_Problem_
Retype the data exactly, from its first line to the line containing "from mathutils.bvhtree import BVHTree", including both, and skip any picture.
#### Source excerpt
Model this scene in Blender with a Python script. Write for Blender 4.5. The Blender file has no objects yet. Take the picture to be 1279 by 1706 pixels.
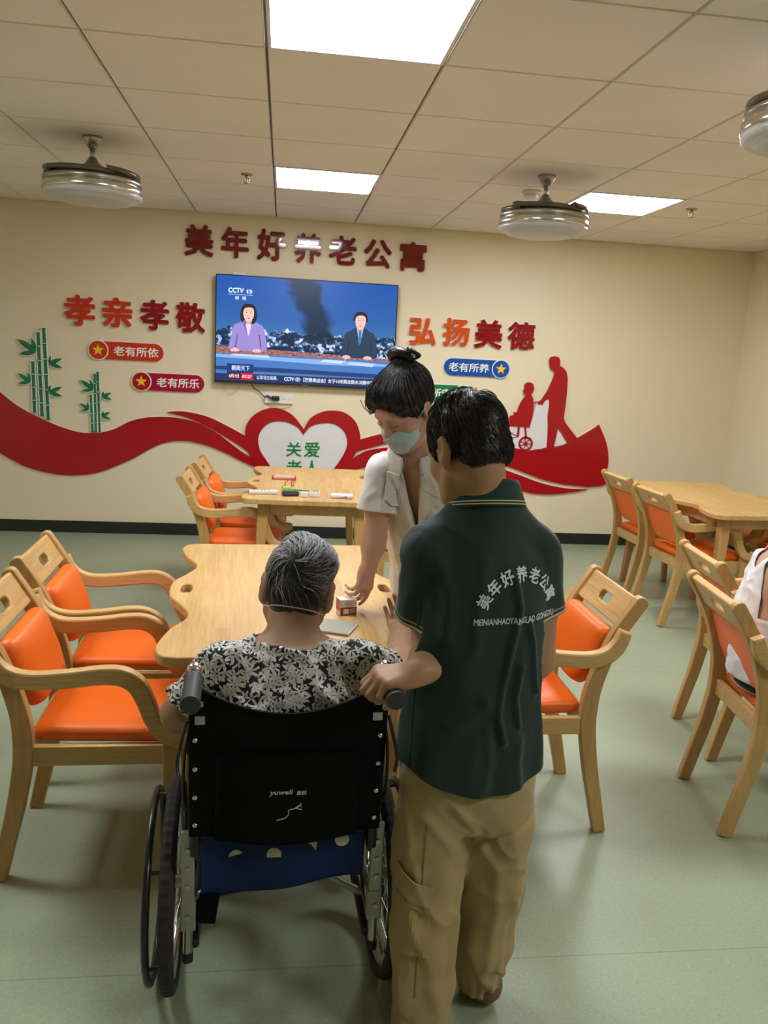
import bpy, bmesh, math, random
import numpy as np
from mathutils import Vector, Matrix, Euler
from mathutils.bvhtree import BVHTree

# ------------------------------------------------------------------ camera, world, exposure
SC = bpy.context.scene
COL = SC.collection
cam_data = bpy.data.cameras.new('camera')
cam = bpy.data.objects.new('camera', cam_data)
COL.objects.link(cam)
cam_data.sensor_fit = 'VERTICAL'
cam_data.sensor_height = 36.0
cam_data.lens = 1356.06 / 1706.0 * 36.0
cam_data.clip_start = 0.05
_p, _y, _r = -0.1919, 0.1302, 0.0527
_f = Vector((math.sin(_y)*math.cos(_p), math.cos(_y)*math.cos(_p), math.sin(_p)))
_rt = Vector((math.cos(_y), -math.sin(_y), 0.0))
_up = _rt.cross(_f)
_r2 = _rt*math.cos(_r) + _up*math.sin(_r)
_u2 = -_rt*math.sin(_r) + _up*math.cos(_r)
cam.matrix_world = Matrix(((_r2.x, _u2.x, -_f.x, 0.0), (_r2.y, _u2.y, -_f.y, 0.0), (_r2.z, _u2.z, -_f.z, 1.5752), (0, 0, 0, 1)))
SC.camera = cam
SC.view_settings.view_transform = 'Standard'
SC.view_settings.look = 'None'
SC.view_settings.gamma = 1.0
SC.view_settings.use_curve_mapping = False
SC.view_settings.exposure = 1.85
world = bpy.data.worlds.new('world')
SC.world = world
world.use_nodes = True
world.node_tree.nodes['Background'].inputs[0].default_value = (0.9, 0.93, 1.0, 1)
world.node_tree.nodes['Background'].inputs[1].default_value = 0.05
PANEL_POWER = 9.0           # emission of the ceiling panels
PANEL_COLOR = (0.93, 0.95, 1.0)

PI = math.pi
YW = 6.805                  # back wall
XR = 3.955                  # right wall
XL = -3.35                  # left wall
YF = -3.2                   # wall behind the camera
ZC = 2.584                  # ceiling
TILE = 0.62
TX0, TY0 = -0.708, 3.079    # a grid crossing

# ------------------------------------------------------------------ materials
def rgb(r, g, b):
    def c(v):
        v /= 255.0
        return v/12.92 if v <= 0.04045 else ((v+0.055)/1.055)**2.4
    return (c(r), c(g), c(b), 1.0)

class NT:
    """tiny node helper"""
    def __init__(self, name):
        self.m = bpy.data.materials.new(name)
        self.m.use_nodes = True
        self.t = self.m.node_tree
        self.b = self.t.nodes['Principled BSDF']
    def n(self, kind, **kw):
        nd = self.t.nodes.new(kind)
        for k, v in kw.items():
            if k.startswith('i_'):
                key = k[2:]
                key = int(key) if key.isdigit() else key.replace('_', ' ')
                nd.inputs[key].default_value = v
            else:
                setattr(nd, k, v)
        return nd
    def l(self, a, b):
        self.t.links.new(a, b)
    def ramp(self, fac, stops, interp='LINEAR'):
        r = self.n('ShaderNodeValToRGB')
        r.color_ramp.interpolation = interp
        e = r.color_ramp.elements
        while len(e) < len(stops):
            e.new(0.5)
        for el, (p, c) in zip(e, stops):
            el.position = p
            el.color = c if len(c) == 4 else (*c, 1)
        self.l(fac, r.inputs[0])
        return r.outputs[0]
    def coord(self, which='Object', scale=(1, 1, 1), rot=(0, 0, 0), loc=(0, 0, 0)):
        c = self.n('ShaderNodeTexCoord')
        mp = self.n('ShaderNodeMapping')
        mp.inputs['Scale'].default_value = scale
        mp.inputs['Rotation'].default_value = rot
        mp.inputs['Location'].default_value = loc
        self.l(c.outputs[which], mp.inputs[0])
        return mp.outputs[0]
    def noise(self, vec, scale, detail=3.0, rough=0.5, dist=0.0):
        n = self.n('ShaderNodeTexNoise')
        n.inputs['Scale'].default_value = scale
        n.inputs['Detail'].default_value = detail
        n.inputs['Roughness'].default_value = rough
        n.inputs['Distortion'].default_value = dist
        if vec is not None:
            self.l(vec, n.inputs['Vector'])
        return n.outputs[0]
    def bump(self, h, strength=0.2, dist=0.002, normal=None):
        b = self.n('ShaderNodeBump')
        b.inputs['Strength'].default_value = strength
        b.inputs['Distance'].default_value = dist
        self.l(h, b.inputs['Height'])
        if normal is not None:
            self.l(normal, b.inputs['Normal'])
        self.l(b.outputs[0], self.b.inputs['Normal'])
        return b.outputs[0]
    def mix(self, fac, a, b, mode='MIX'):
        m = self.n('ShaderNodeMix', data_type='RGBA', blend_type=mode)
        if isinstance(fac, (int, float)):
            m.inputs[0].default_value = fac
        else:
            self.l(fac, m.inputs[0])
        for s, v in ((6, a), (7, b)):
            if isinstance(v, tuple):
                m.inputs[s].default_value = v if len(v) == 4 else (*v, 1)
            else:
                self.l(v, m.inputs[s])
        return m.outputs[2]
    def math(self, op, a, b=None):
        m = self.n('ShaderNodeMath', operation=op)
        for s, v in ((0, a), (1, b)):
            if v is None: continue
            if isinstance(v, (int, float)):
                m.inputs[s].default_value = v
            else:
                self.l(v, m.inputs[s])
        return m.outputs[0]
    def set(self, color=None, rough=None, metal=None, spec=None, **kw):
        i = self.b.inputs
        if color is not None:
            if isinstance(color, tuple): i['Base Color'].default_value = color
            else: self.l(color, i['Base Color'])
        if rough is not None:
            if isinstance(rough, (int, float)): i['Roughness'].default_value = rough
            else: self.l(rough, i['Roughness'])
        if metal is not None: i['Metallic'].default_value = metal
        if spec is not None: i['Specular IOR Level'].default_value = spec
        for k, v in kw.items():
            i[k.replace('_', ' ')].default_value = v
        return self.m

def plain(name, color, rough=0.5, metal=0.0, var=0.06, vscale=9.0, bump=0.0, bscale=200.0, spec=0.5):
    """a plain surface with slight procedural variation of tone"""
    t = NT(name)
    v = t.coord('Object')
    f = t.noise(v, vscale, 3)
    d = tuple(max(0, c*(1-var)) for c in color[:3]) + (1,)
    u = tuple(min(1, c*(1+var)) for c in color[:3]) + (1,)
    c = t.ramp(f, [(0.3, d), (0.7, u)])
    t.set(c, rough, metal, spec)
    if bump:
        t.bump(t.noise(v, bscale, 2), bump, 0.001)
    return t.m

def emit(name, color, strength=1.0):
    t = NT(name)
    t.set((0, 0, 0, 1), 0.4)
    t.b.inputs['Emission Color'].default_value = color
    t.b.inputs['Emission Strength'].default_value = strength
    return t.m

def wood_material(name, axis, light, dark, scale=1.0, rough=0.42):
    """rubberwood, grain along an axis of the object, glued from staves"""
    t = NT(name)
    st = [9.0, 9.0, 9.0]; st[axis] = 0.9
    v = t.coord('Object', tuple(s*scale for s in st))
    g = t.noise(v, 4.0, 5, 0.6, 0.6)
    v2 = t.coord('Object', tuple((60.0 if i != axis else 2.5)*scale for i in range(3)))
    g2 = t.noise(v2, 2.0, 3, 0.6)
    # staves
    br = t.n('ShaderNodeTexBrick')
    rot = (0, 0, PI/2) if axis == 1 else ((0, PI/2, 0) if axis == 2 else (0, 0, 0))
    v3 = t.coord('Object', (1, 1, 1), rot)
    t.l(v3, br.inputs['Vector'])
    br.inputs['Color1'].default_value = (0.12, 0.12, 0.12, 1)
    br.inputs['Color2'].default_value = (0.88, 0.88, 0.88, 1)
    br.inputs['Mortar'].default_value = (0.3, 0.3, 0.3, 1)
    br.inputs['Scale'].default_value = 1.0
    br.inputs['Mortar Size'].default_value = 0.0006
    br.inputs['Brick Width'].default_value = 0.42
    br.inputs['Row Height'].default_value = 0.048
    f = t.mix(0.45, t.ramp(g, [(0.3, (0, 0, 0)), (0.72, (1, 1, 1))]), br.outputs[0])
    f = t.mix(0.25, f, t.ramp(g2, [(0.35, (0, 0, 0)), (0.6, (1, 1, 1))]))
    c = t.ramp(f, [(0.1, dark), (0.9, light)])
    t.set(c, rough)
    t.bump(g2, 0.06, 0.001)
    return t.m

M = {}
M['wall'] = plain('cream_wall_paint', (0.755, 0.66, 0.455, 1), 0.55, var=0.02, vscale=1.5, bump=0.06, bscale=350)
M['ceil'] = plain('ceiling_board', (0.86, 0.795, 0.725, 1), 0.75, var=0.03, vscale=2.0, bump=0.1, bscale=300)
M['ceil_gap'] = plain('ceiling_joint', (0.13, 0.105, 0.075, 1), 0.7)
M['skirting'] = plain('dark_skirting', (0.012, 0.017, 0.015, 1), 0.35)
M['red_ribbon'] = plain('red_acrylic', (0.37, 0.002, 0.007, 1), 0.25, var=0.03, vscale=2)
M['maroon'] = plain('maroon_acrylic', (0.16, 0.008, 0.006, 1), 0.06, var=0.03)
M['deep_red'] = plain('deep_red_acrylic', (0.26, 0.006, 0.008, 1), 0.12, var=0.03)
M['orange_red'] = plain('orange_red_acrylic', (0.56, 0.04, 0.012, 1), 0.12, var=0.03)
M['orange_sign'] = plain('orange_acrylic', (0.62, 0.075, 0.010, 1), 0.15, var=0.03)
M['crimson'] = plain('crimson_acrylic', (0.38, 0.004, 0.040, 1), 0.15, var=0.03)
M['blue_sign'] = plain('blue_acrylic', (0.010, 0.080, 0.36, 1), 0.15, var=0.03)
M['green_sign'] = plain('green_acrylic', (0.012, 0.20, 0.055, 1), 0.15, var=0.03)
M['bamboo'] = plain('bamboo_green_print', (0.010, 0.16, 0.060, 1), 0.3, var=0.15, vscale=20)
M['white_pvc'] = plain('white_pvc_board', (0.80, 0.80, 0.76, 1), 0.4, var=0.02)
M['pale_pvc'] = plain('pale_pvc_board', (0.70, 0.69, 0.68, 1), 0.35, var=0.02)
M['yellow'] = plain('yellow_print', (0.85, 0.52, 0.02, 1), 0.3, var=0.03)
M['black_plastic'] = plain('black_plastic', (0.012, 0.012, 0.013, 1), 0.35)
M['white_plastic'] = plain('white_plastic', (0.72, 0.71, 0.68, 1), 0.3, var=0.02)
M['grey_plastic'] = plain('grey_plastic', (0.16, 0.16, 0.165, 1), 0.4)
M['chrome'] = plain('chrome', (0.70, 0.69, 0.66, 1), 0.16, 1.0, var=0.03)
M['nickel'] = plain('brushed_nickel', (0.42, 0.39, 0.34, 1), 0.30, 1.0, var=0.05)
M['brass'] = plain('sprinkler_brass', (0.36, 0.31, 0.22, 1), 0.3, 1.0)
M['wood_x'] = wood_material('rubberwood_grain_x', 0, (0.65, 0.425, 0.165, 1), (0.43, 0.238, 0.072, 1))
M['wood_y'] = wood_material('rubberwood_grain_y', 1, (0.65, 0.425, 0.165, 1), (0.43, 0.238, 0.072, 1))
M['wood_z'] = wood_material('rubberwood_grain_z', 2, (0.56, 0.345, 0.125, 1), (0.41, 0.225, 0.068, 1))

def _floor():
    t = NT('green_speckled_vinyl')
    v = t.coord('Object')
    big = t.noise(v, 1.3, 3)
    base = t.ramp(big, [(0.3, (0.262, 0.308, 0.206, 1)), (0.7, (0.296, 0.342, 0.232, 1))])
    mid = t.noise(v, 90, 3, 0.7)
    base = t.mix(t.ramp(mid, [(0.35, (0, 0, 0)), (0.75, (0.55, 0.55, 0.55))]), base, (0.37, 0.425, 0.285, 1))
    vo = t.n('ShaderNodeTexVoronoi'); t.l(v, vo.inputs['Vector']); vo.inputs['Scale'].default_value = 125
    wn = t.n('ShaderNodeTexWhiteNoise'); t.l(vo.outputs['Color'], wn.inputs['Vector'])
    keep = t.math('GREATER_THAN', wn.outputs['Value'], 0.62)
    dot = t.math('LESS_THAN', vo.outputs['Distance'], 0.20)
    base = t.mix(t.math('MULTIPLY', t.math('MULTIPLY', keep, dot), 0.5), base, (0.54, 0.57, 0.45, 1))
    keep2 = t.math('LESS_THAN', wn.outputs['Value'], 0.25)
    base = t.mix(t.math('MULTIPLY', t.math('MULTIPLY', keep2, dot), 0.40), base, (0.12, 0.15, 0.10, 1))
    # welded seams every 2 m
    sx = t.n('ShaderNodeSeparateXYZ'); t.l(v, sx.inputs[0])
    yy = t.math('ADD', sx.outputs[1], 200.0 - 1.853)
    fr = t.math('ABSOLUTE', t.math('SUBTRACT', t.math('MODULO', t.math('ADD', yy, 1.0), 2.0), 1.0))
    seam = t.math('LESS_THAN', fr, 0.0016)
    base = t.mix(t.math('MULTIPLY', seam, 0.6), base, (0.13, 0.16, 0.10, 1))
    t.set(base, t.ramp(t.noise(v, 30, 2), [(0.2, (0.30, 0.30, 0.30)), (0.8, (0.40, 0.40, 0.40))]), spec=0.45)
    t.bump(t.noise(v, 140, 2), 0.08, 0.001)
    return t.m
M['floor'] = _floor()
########
_The reply_
Model this scene in Blender with a Python script. Write for Blender 4.5. The Blender file has no objects yet. Take the picture to be 1279 by 1706 pixels.
import bpy, bmesh, math, random
import numpy as np
from mathutils import Vector, Matrix, Euler
from mathutils.bvhtree import BVHTree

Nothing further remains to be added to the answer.